2021年までに3名の男性社員が育休を取得。うち一人は雫石工場の工場長で、2021年6月まで半年間の育休を取得しました。秋には新たに男性社員が育休を取る予定です。
実際に男性社員が育休に入ると、育休中の社員がしていた業務をフォローするため、社内のコミュニケーションや協力体制が強まって人材育成にもつながり、副次的効果として業務の効率化も進みました。育休を取得した男性社員の妻は「育休が終わってからも積極的に家事をしてくれるようになった」と語り、育休取得により家庭人としても成長するなどよい変化が起きているそうです。
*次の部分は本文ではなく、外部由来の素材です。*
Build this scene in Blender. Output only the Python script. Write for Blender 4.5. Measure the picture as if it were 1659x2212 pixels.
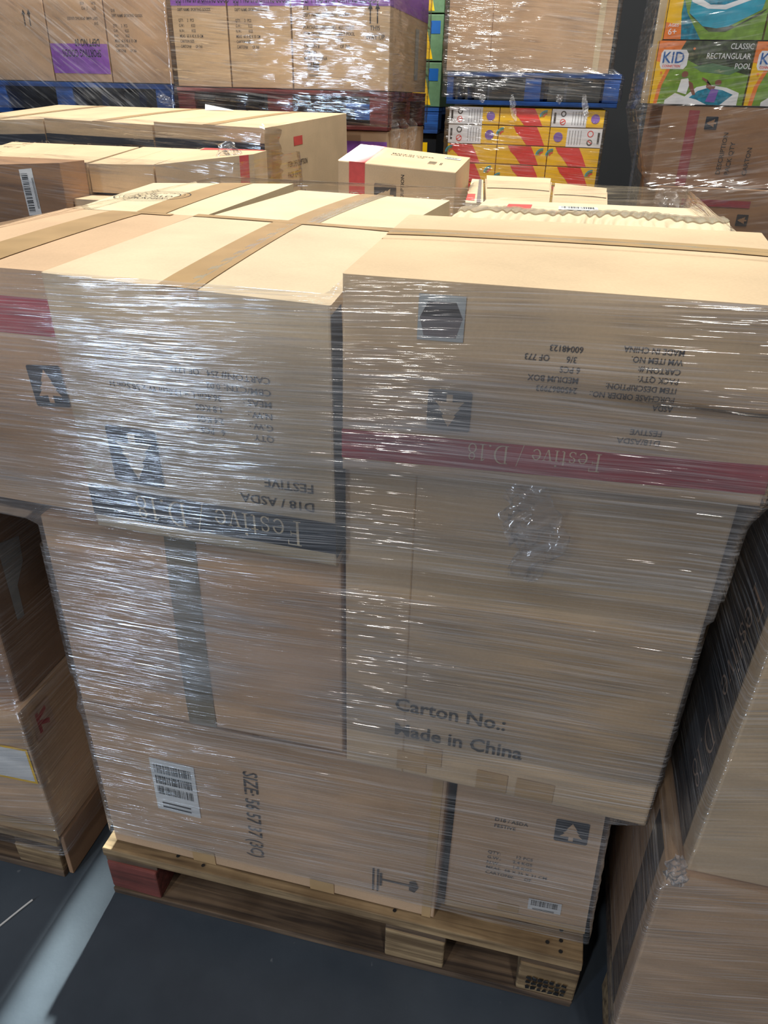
import bpy, math, random
import numpy as np
from mathutils import Vector, Matrix, noise
random.seed(7)
S = bpy.context.scene
for o in list(bpy.data.objects): bpy.data.objects.remove(o)
COL = S.collection
R = math.radians

# ---------------------------------------------------------------- camera
CAM = Vector((0, 0, 1.55)); F = 1600.0; PITCH, ROLL, YAW = 29.4, 1.4, 12.7
_fw = Vector((-math.sin(R(YAW))*math.cos(R(PITCH)), math.cos(R(YAW))*math.cos(R(PITCH)), -math.sin(R(PITCH))))
_rt = Vector((math.cos(R(YAW)), math.sin(R(YAW)), 0)); _up = _rt.cross(_fw)
c_r = math.cos(R(ROLL))*_rt + math.sin(R(ROLL))*_up
c_u = -math.sin(R(ROLL))*_rt + math.cos(R(ROLL))*_up
cd = bpy.data.cameras.new('camera'); cam = bpy.data.objects.new('camera', cd); COL.objects.link(cam)
cd.sensor_fit = 'VERTICAL'; cd.sensor_height = 36; cd.sensor_width = 27; cd.lens = F/2212*36; cd.clip_start = .02
m = Matrix((c_r, c_u, -_fw)).transposed().to_4x4(); m.translation = CAM; cam.matrix_world = m
S.camera = cam
def ray(px, py): return c_r*((px-829.5)/F) - c_u*((py-1106)/F) + _fw
def at(px, py, y): d = ray(px, py); return CAM + d*(y/d.y)
def atz(px, py, z): d = ray(px, py); return CAM + d*((z-CAM.z)/d.z)

# ---------------------------------------------------------------- light
w = bpy.data.worlds.new('warehouse_air'); S.world = w; w.use_nodes = True
bg = w.node_tree.nodes['Background']; bg.inputs[0].default_value = (.74, .82, 1, 1); bg.inputs[1].default_value = .06
def area(name, loc, target, sx, sy, power, col, spread=180):
    l = bpy.data.lights.new(name, 'AREA'); l.shape = 'RECTANGLE'; l.size = sx; l.size_y = sy; l.energy = power; l.color = col; l.spread = R(spread)
    o = bpy.data.objects.new(name, l); COL.objects.link(o); o.location = loc
    o.rotation_euler = (Vector(target)-Vector(loc)).to_track_quat('-Z', 'Y').to_euler(); return o
area('ceiling_light', (-.6, 3.0, 6.2), (-.6, 3.7, 1.2), 4.5, .4, 400, (1, .995, .92))
area('ceiling_light', (-.6, 3.4, 5.8), (-.6, 5.2, 1.5), 4.0, .3, 150, (1, .97, .88))  # unseen extra lamp, added to brighten the fronts of the rear cartons
area('ceiling_light', (-2.1, -5.6, 6.2), (-.5, .8, .9), .25, .8, 150, (1, .95, .88))
area('ceiling_light', (1.2, -2.2, 6.2), (.6, .9, .8), .3, 1.2, 78, (1, .95, .88))
area('dock_door_daylight', (-4.4, -6.0, 2.3), (-.6, .85, .9), .5, 3.6, 165, (.62, .78, 1))
l = bpy.data.lights.new('aisle_lamp', 'SPOT'); l.energy = 9500; l.color = (.93, 1, .93); l.spot_size = R(3.0); l.spot_blend = .4; l.shadow_soft_size = .13
o = bpy.data.objects.new('aisle_lamp', l); COL.objects.link(o); o.location = (-.975, 5.35, 2.75)
o.rotation_euler = (Vector((-.81, .66, 0))-Vector(o.location)).to_track_quat('-Z', 'Y').to_euler()
S.view_settings.view_transform = 'Standard'; S.view_settings.look = 'None'; S.view_settings.exposure = 0; S.view_settings.gamma = 1
S.view_settings.use_curve_mapping = False
S.cycles.transparent_max_bounces = 16; S.cycles.max_bounces = 6; S.cycles.sample_clamp_indirect = 4

# ---------------------------------------------------------------- materials
def lin(c): return tuple(((v/255+.055)/1.055)**2.4 if v > 10 else v/255/12.92 for v in c) + (1,)
class NT:
    def __init__(s, name):
        s.m = bpy.data.materials.new(name); s.m.use_nodes = True; s.t = s.m.node_tree; s.n = s.t.nodes; s.L = s.t.links
        s.b = s.n.get('Principled BSDF'); s.out = s.n.get('Material Output')
    def node(s, k, **kw):
        n = s.n.new(k)
        for a, v in kw.items():
            if a.startswith('i_'): n.inputs[a[2:].replace('_', ' ')].default_value = v
            else: setattr(n, a, v)
        return n
    def coords(s, scale=(1, 1, 1), rot=(0, 0, 0)):
        tc = s.node('ShaderNodeTexCoord'); mp = s.node('ShaderNodeMapping'); s.L.new(tc.outputs['Object'], mp.inputs[0])
        mp.inputs['Scale'].default_value = scale; mp.inputs['Rotation'].default_value = rot; return mp.outputs[0]
    def ramp(s, src, p0, p1, c0, c1):
        r = s.node('ShaderNodeValToRGB'); s.L.new(src, r.inputs[0]); e = r.color_ramp.elements
        e[0].position = p0; e[1].position = p1; e[0].color = c0; e[1].color = c1; return r.outputs[0]
def flat(name, c, rough=.6, var=.06, sc=40, metal=0, bump=0, stretch=(1, 1, 1), trans=0):
    t = NT(name); nz = t.node('ShaderNodeTexNoise'); nz.inputs['Scale'].default_value = sc; nz.inputs['Detail'].default_value = 5
    t.L.new(t.coords(stretch), nz.inputs['Vector'])
    l = lin(c); a = tuple(v*(1-var*2) for v in l[:3])+(1,); b = tuple(min(1, v*(1+var*2)) for v in l[:3])+(1,)
    t.L.new(t.ramp(nz.outputs['Fac'], .3, .7, a, b), t.b.inputs['Base Color']); t.b.inputs['Roughness'].default_value = rough
    t.b.inputs['Metallic'].default_value = metal
    if bump:
        bp = t.node('ShaderNodeBump'); bp.inputs['Strength'].default_value = bump; bp.inputs['Distance'].default_value = .002
        t.L.new(nz.outputs['Fac'], bp.inputs['Height']); t.L.new(bp.outputs[0], t.b.inputs['Normal'])
    if trans: t.b.inputs['Alpha'].default_value = 1-trans
    return t.m
def cardboard(name, c, dark=.0):
    t = NT(name); co = t.coords((1, 1, 1))
    a = t.node('ShaderNodeTexNoise'); a.inputs['Scale'].default_value = 5; a.inputs['Detail'].default_value = 4; t.L.new(co, a.inputs['Vector'])
    f = t.node('ShaderNodeTexNoise'); f.inputs['Scale'].default_value = 260; f.inputs['Detail'].default_value = 3; t.L.new(co, f.inputs['Vector'])
    cor = t.node('ShaderNodeTexNoise'); cor.inputs['Scale'].default_value = 1; cor.inputs['Detail'].default_value = 1; t.L.new(t.coords((150, 150, 3)), cor.inputs['Vector'])
    mx = t.node('ShaderNodeMath', operation='MULTIPLY_ADD'); t.L.new(f.outputs['Fac'], mx.inputs[0]); mx.inputs[1].default_value = .35; t.L.new(a.outputs['Fac'], mx.inputs[2])
    l = lin(c); lo = tuple(v*.86 for v in l[:3])+(1,); hi = tuple(min(1, v*1.10) for v in l[:3])+(1,)
    t.L.new(t.ramp(mx.outputs[0], .45, .9, lo, hi), t.b.inputs['Base Color']); t.b.inputs['Roughness'].default_value = .82
    t.b.inputs['Specular IOR Level'].default_value = .25
    bp = t.node('ShaderNodeBump'); bp.inputs['Strength'].default_value = .12; bp.inputs['Distance'].default_value = .002
    t.L.new(cor.outputs['Fac'], bp.inputs['Height']); t.L.new(bp.outputs[0], t.b.inputs['Normal'])
    return t.m
def film(name, haze=(.03, .3), tint=(.96, .95, .94, 1), rot=(0, 0, 0), vs=300, hs=4, strength=.8, rough=.10, gl=(.03, .30), wob=.03):
    """clear stretch film: see-through plastic, milky in pulled threads, with glossy horizontal wrinkles"""
    t = NT(name); t.n.remove(t.b)
    wb = t.node('ShaderNodeTexNoise'); wb.inputs['Scale'].default_value = 1.7; wb.inputs['Detail'].default_value = 1; t.L.new(t.coords(), wb.inputs['Vector'])
    base = t.coords((1, 1, 1), rot)
    mad = t.node('ShaderNodeVectorMath', operation='MULTIPLY_ADD'); t.L.new(wb.outputs['Color'], mad.inputs[0]); mad.inputs[1].default_value = (0, 0, wob); t.L.new(base, mad.inputs[2])
    def st(v, h, det=3, off=0):
        mp = t.node('ShaderNodeMapping'); mp.inputs['Scale'].default_value = (h, h, v); mp.inputs['Location'].default_value = (off, off, off); t.L.new(mad.outputs[0], mp.inputs[0])
        n = t.node('ShaderNodeTexNoise'); n.inputs['Scale'].default_value = 1; n.inputs['Detail'].default_value = det; n.inputs['Roughness'].default_value = .6; t.L.new(mp.outputs[0], n.inputs['Vector']); return n.outputs['Fac']
    fine = st(vs, hs, 2); mid = st(vs*.3, hs*.8, 3, 5); big = st(7, 2.2, 2, 9); thread = st(vs*1.3, hs*.7, 2, 3); blot = st(14, 5, 3, 21)
    def math_(op, a, b):
        n = t.node('ShaderNodeMath', operation=op)
        for i, v in enumerate((a, b)):
            if isinstance(v, (int, float)): n.inputs[i].default_value = v
            else: t.L.new(v, n.inputs[i])
        return n.outputs[0]
    g_ = lambda v: (v, v, v, 1)
    hsum = math_('ADD', math_('MULTIPLY', fine, .45), mid)
    bp = t.node('ShaderNodeBump'); bp.inputs['Strength'].default_value = strength; bp.inputs['Distance'].default_value = .006; t.L.new(hsum, bp.inputs['Height'])
    pw = math_('MULTIPLY', t.ramp(thread, .50, .66, g_(0), g_(1)), t.ramp(blot, .38, .62, g_(.15), g_(1)))
    hz = math_('ADD', math_('MULTIPLY', pw, haze[1]), math_('MULTIPLY', t.ramp(big, .35, .7, g_(.2), g_(1)), haze[0]*2.5))
    tr = t.node('ShaderNodeBsdfTransparent'); tr.inputs[0].default_value = tint
    df = t.node('ShaderNodeBsdfDiffuse'); df.inputs[0].default_value = (.84, .82, .82, 1)
    m1 = t.node('ShaderNodeMixShader'); t.L.new(hz, m1.inputs[0]); t.L.new(tr.outputs[0], m1.inputs[1]); t.L.new(df.outputs[0], m1.inputs[2])
    g = t.node('ShaderNodeBsdfGlossy'); g.inputs['Roughness'].default_value = rough; g.inputs[0].default_value = (1, 1, 1, 1); t.L.new(bp.outputs[0], g.inputs['Normal'])
    lw = t.node('ShaderNodeFresnel'); lw.inputs[0].default_value = 1.45
    gf = math_('MULTIPLY', math_('MULTIPLY', t.ramp(fine, .46, .64, g_(0), g_(1)), t.ramp(blot, .40, .60, g_(.2), g_(1))), gl[1])
    gf = math_('ADD', math_('MINIMUM', math_('ADD', math_('MULTIPLY', lw.outputs[0], .5), gf), .6), gl[0])
    m2 = t.node('ShaderNodeMixShader'); t.L.new(gf, m2.inputs[0]); t.L.new(m1.outputs[0], m2.inputs[1]); t.L.new(g.outputs[0], m2.inputs[2])
    t.L.new(m2.outputs[0], t.out.inputs[0]); return t.m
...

また、男性の育休は出産に合わせてスタートするため、出産時期が前後して急遽対応に追われるなどの課題も見えてきました。社員のほとんどが20〜40代と若い同社では、今後、出産、育児にかかわる社員が増えることが予想され、今後も制度や仕組みを洗練させることを目指しています。
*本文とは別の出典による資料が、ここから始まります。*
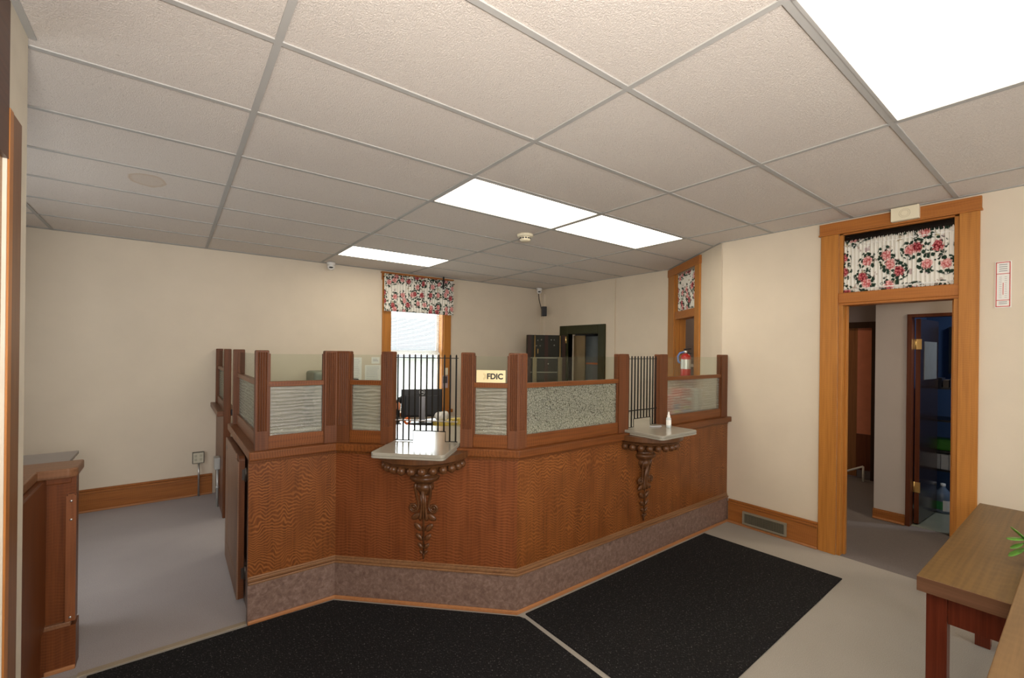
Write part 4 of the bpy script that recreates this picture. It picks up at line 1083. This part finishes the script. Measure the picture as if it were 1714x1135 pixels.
MB().lathe([(.076, .03), (.076, .14)], (7.42, .375, 0), 10, PI*.28, PI*1.05).build('white_label', PAPER, jg)
for k, (y, lab) in enumerate(((.44, 'leftmost'), (.375, 'second from left'), (.31, 'third from left'), (.245, 'rightmost'))):
    tag(MB().box(7.5, 7.75, y-.03, y+.03, .44, .60).build('file_box', PAPER, loc=(7.6, y, .44)), 'white file box on the storeroom rack, %s of four' % lab, 'file box', 'white files on the storeroom rack')
tag(MB().prism([(7.5, .30), (7.5, .50), (7.7, .50), (7.7, .30)], .64, .76).build('folded_bag', plain('bright_green', (.06, .3, .02), .5), loc=(7.6, .4, .64), bevel=.02), 'bright green bag on the storeroom rack', 'bag')
for k in range(4):
    tag(MB().box(7.5, 7.68, .24+k*.055, .285+k*.055, 1.32, 1.40+.02*(k % 2)).build('book', plain('book_%d' % k, [(.12, .03, .03), (.08, .12, .2), (.2, .15, .1), (.03, .03, .04)][k], .5), loc=(7.6, .26+k*.055, 1.32)),
        ['dark red book at the right end of the storeroom top shelf', 'blue grey book on the storeroom top shelf', 'tan book on the storeroom top shelf', 'black book at the left end of the storeroom top shelf'][k], 'book', 'books on the storeroom top shelf')
tag(MB().box(8.16, 8.2, .12, .45, 1.45, 2.0).box(8.155, 8.16, .15, .42, 1.48, 1.97).build('picture_frame', BLKPL, loc=(8.18, .28, 1.45)), 'black framed picture on the blue storeroom wall', 'picture')

# ------------------------------------------------------------------ outside the window
struct(MB().box(-20, 30, 6.0, 60, -.7, -.6).build('ground_outside', plain('outside_grass', (.2, .25, .1), .9)))
nh = thing('neighbour_house', 'white sided neighbour house with grey roof seen through the window', 'house', (8, 13, -.6), kind='thing')
hs = MB(); hs.box(0, 14, 12.5, 19, -.6, 1.45); hs.build('siding', plain('white_siding', (.8, .8, .8), .7), nh)
rf = MB().add([(-.5, 12.0, 1.4), (14.5, 12.0, 1.4), (14.5, 15.7, 2.9), (-.5, 15.7, 2.9), (-.5, 19.5, 1.4), (14.5, 19.5, 1.4)], [(0, 1, 2, 3), (3, 2, 5, 4)])
rf.build('roof', plain('grey_shingle', (.16, .165, .17), .8), nh)

# ------------------------------------------------------------------ light
wd = bpy.data.worlds.new('world'); sc.world = wd; wd.use_nodes = True
bg = wd.node_tree.nodes['Background']; bg.inputs[0].default_value = (.93, .97, 1, 1); bg.inputs[1].default_value = 4.0
def area(name, loc, rot, sx, sy, e, c):
    l = bpy.data.lights.new(name, 'AREA'); l.shape = 'RECTANGLE'; l.size = sx; l.size_y = sy; l.energy = e; l.color = c
    o = bpy.data.objects.new(name, l); col.objects.link(o); o.location = loc; o.rotation_euler = rot
    return o
area('front_window_daylight', (1.38, -3.02, 1.6), (PI/2, 0, PI), 1.3, 1.65, 60, (.95, .97, 1))
area('front_window_daylight', (4.1, -3.02, 1.6), (PI/2, 0, PI), 1.5, 1.65, 65, (.95, .97, 1))
area('side_fill', (-.88, 3.3, 1.5), (PI/2, 0, -PI/2), 1.6, 1.5, 20, (.93, .96, 1))  # added unseen fill for the dim left wall and ceiling
area('back_window_daylight', (3.81, YB+.2, 1.7), (-PI/2, 0, 0), .8, 1.8, 20, (.95, .98, 1))

area('flash_fill', (.9, -1.2, 1.75), (PI-.75, 0, -.25), .5, .5, 90, (1, .94, .9))  # added soft fill near the camera, standing in for bounced flash
area('hall_fill', (6.1, -.8, 2.72), (0, 0, 0), .3, .3, 14, (1, .85, .65))  # added light, out of view, to brighten the hall
area('storeroom_fill', (7.5, -.7, 2.7), (0, 0, 0), .3, .3, 16, (.8, .88, 1))  # added unseen light that lifts the blue storeroom
area('far_hall_fill', (7.6, 2.4, 2.7), (0, 0, 0), .3, .3, 8, (1, .7, .45))  # added warm light, unseen, for the far end of the hall
sc.view_settings.view_transform = 'Standard'; sc.view_settings.look = 'None'; sc.view_settings.gamma = 1
sc.view_settings.exposure = .31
製造部の男性スタッフは第二子の誕生と共に育児休暇を取得。



 雫石工場長は社内報に育児日誌を連載。育休経験者の体験談やアドバイスを社員に共有することも、育休取得を定着させるうえで大切だという。



村尾氏からのアドバイス
日本では自然に任せていてもなかなかジェンダー平等は進まないという現実があります。ですから、ある程度は経営者が決断していく必要があり、中小企業は経営者と従業員との距離が近いからこそ、よくも悪くもトップダウンで推し進めることができるといえるでしょう。変革期にも恐れずチャレンジすることで、同業他社や地域社会にもいい影響を与えることができます。 同社はもともと従業員間のコミュニケーションが盛んで、互いのプライベートまでよく知っているような社風です。ビールの会社なので、コロナ以前には役員もスタッフも夜な夜なマーケティングと称して飲みに行く文化があり、だからこそトップが男性にも女性にも両立支援が必要だと思うに至ったのでしょう。「他社のお手本になろう」という意識もあったのではないでしょうか。取組みが成功した大きな理由としては、育休取得者の業務のフォローが的確に行われたことが挙げられます。同社は前年比売上125%と、男性社員の育休取得開始後にビジネス上の成果も出しています。海外への輸出も伸ばしており、特に欧米の取引相手となる企業からは、男性の育休取得を積極的に進めている姿勢が評価されています。海外進出をスムーズに進めていくうえでも、ジェンダー平等への取組みは大きな後押しになるでしょう。

COLUMN 村尾氏が語る

「改正育児・介護休業法」が成立
法律が社会や企業の「進化」を促す

街の中で若いお父さんが子どもと一緒に遊んでいる姿を見ることが多くなりました。お母さんに代わってお父さんが子どもと接する時間が増えて、それを男性も楽しんでいます。日本社会がずっと望んできた姿を手に入れつつあり、国として成熟してきたといえるのではないでしょうか。
法律は時に社会や国の望ましい変化を後押しする存在となります。新しい法律の施行時は中小企業は対応に追われて大変です。社内の制度やありかたを変えなくてはなりません。特に過去15年くらいはそういうことが多かったと思います。ただし、法律に対応することで会社も社会もよい方向に進化していっています。今回の改正育児・介護休業法の成立も男性と女性の役割が平等になっていく、男性も育児を楽しめるようになっていくうえで大きな力になると期待しています。

「育児・介護休業法」改正のポイント
1 男性の育児休業取得促進のため、出生直後の時期に柔軟に育児休業を取得できるように
2 雇用環境整備、個別の周知・意向確認の措置が事業主の義務に
3 育児休業を分割して取得できるように
4 有期雇用労働者の育児・介護休業取得要件が緩和される
5 育児休業の取得の状況の公表の義務付け

一般的な中小企業では女性の育休100%は実現できる?
資格を生かす仕事についている女性は復職する傾向が強いのですが、一般の事務職の人は出産を機に会社を辞めたり、主婦になるという人もいます。このように女性は出産、育児でライフスタイルが変わり、キャリアチェンジにつながっている面があるといえるでしょう。
コンサルタントとして中小企業全般を見ていても、出産を機に会社を辞める女性は一定数います。本人の意思や、会社への帰属意識にもよりますので、すべての会社が育休100%を目標とすべきとまではいえないでしょう。